No one doubts that Hampton’s board is moving carefully and intelligently to replace their irreplaceable president. Still, there are legitimate questions about how timing will mesh with the tall order. As the challenges of HBCU leadership seemingly grow more perilous by the day, the obstacles parallel a stark truth; Hampton’s board just hasn’t had to think about what it means to replace a president or evaluate a successor for more than 40 years.

Despite being more than a year in the making, springtime will have to be enough time for Harvey to meet and embrace his successor. He should have both the latitude and calendar dates to translate Hampton’s institutional secrets, to explain how institutional history and strategy intersect. He and the board have to collaboratively lay out how a near half-century of growth will springboard into Hampton’s next 50 years, regardless of how many presidents will lead over that period.

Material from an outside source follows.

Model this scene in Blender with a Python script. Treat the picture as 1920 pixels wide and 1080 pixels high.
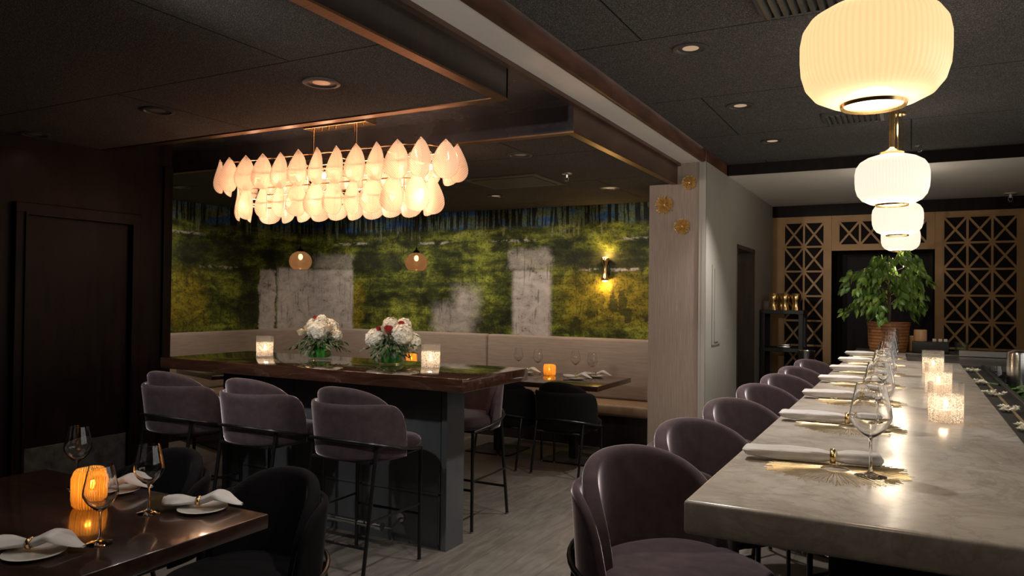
import bpy, bmesh, math, random
from mathutils import Vector, Matrix
PI=math.pi; R=math.radians; rnd=random.Random(7)
S=bpy.context.scene
for o in list(bpy.data.objects): bpy.data.objects.remove(o)
COL=S.collection
# ------------------------------------------------------------------ camera
CAMZ=1.52
def cam_axes(y,p,r):
    f=Vector((-math.sin(y)*math.cos(p),math.cos(y)*math.cos(p),math.sin(p)))
    ri=Vector((math.cos(y),math.sin(y),0)); up=ri.cross(f)
    return ri*math.cos(r)+up*math.sin(r), -ri*math.sin(r)+up*math.cos(r), f
ri,up,fw=cam_axes(.4911,.0122,.0114)
cd=bpy.data.cameras.new('camera'); cam=bpy.data.objects.new('camera',cd); COL.objects.link(cam)
cd.sensor_width=36; cd.lens=1397.5*36/1920; cd.clip_start=.05; cd.clip_end=60
cam.matrix_world=Matrix(((ri.x,up.x,-fw.x,0),(ri.y,up.y,-fw.y,0),(ri.z,up.z,-fw.z,CAMZ),(0,0,0,1)))
S.camera=cam
# ------------------------------------------------------------------ world, exposure
W=bpy.data.worlds.new('world'); S.world=W; W.use_nodes=True
W.node_tree.nodes['Background'].inputs[0].default_value=(1,.95,.88,1)
W.node_tree.nodes['Background'].inputs[1].default_value=1.1
S.view_settings.view_transform='Standard'; S.view_settings.look='None'
S.view_settings.exposure=0.12; S.view_settings.gamma=1; S.view_settings.use_curve_mapping=False
def lamp(name,kind,loc,power,color=(1,.8,.6),size=.05,parent=None,aim=None,spot=80,blend=.5,sy=None):
    d=bpy.data.lights.new(name,kind); d.energy=power; d.color=color
    if kind=='AREA':
        d.size=size
        if sy: d.shape='RECTANGLE'; d.size_y=sy
    else: d.shadow_soft_size=size
    if kind=='SPOT': d.spot_size=R(spot); d.spot_blend=blend
    o=bpy.data.objects.new(name,d); COL.objects.link(o); o.location=loc
    if aim is not None:
        o.rotation_euler=(Vector(aim)-Vector(loc)).to_track_quat('-Z','Y').to_euler()
    if parent: o.parent=parent
    return o
WARM=(1,.84,.68); NEUT=(1,.93,.85)
# recessed ceiling cans: (x, y, z, power, cone)
CANS_R=[(-1.01,1.27,2.82,10),(-1.01,2.55,2.82,85),(-1.01,3.82,2.82,110),(-1.01,5.10,2.82,130),(-1.0,6.35,2.82,140)]
CANS_A=[(-2.5,2.71,2.54,16),(-3.71,2.72,2.54,14),(-5.0,2.78,2.54,1),(-2.5,.9,2.54,16),(-3.71,.9,2.54,14)]
CANS_B=[(-2.47,4.72,2.54,6),(-2.45,6.48,2.54,42),(-3.69,6.53,2.54,50),(-4.93,6.5,2.54,50),(-6.1,6.4,2.54,52),(-6.16,4.78,2.54,58)]

# added fill spot behind the camera, brightening the pale soffit
lamp('soffit_fill','SPOT',(-1.70,-1.2,2.15),230,(1,.92,.84),.05,aim=(-1.70,3.4,2.70),spot=34,blend=.8)
# added fill spots, out of view, brightening the pillar and the stool backs
lamp('fill_spot','SPOT',(-2.20,.6,2.50),210,(1,.90,.80),.05,aim=(-1.86,6.5,1.85),spot=30,blend=.8)
lamp('fill_spot','SPOT',(-2.5,1.45,2.50),80,(1,.93,.88),.05,aim=(-2.8,3.2,.85),spot=58,blend=.8)
lamp('fill_spot','SPOT',(-3.71,1.45,2.50),85,(1,.93,.88),.05,aim=(-3.9,3.2,.85),spot=58,blend=.8)
lamp('can_or_fill_spot','SPOT',(-.15,-.2,2.79),16,(1,.82,.62),.05,aim=(.0,1.6,1.0),spot=55,blend=.8)  # added fill, no fitting here; lifts the front edge of the bar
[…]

The soon-to-be president needs the time to match spirits with a campus in transition. Some of Harvey’s most trusted generals have already departed for new work, and the remaining men and women of the infantry will need time to learn how a new president will interpret the Harvey Way.

The man or woman who replaces Harvey must find how their personality will mesh with that of Harvey, who will remain a presence both seen and felt for years to come. No one wants to be seen as a shadow actor for an extension of his leadership, but they should want to embrace him and his family for the goodwill they add to the Hampton brand.

Harvey will leave Hampton this summer as its greatest president and among the greatest college presidents of all time. He will return as its most extraordinary living fundraiser, ambassador, historian, and consultant.

Even the greatest of ships at sea are always simultaneously departing and arriving. That’s what makes this presidential search bittersweet but exciting to see just how the institution fares before the task.